Abstract

R EFORM OF THE CHINESE political system has followed a steady if unspectacular course since 1978. Deng Xiaoping has approached this most challenging of all his tasks of reform both cautiously and in piecemeal fashion. Yet solid achievements have been scored. Changes to the structure and function of political institutions have accompanied the establishment of new criteria upon which to select personnel for posts in the party, government and military hierarchies. Deng's intention to bequeath a reliable and streamlined administration to his successors has spurred him to press ahead despite the risk of offending the sensibilities of officials upon whom he has previously relied for support. The climax of this five-year push arrived at the end of 1983 with a coordinated and concerted plan to shape the forty-million-strong Chinese Communist Party (CCP) membership into a body whose composition would more accurately reflect the new directions of the post-Mao era.
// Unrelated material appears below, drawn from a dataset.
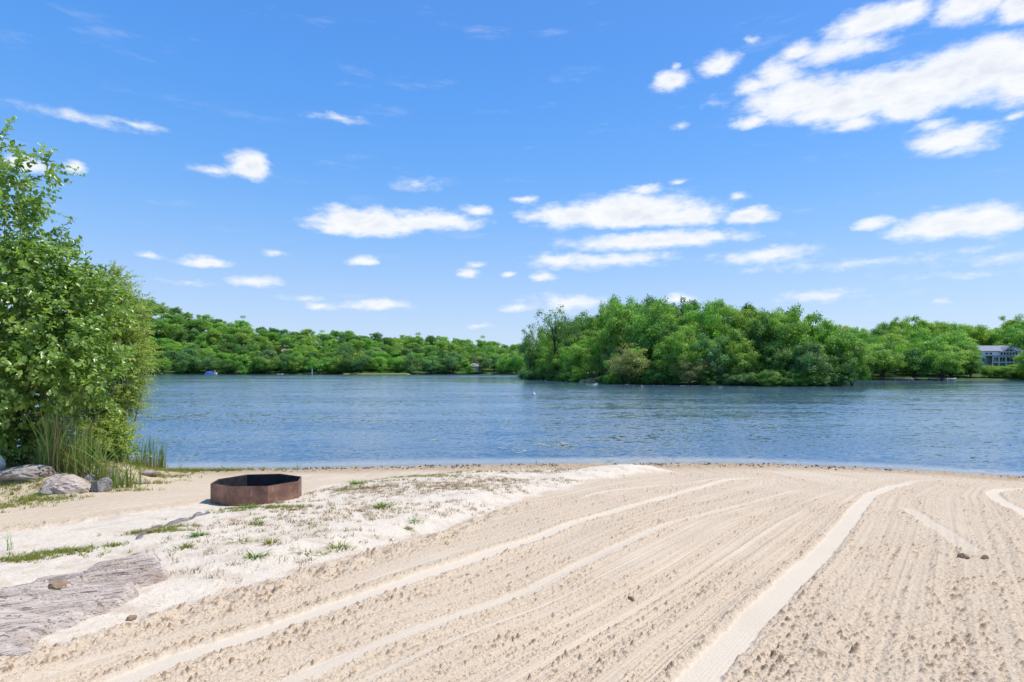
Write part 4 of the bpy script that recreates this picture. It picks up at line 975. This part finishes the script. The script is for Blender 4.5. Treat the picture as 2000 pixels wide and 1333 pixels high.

In October 1983 the Second Plenum of the 12th Central Committee (CC) of the CCP decided on a three-year party rectification programme beginning in the approaching winter.1 Rectification would proceed in two phases. First, leading party bodies at the central and provincial levels, as well as the headquarters of units of the People's Liberation Army (PLA) would devote a year to the assignment. From the winter of 1984, the operation would shift to the prefectural (district) and county level, and to party branches in grassroots localities, enterprises and institutions. The plenum's decision specified the goals, tasks, stages and methods of rectification, issued a warning against perfunctoriness, and established a Central Commission for Guiding Party Rectification (CCGPR), headed by CC General Secretary Hu Yaobang, to direct the campaign.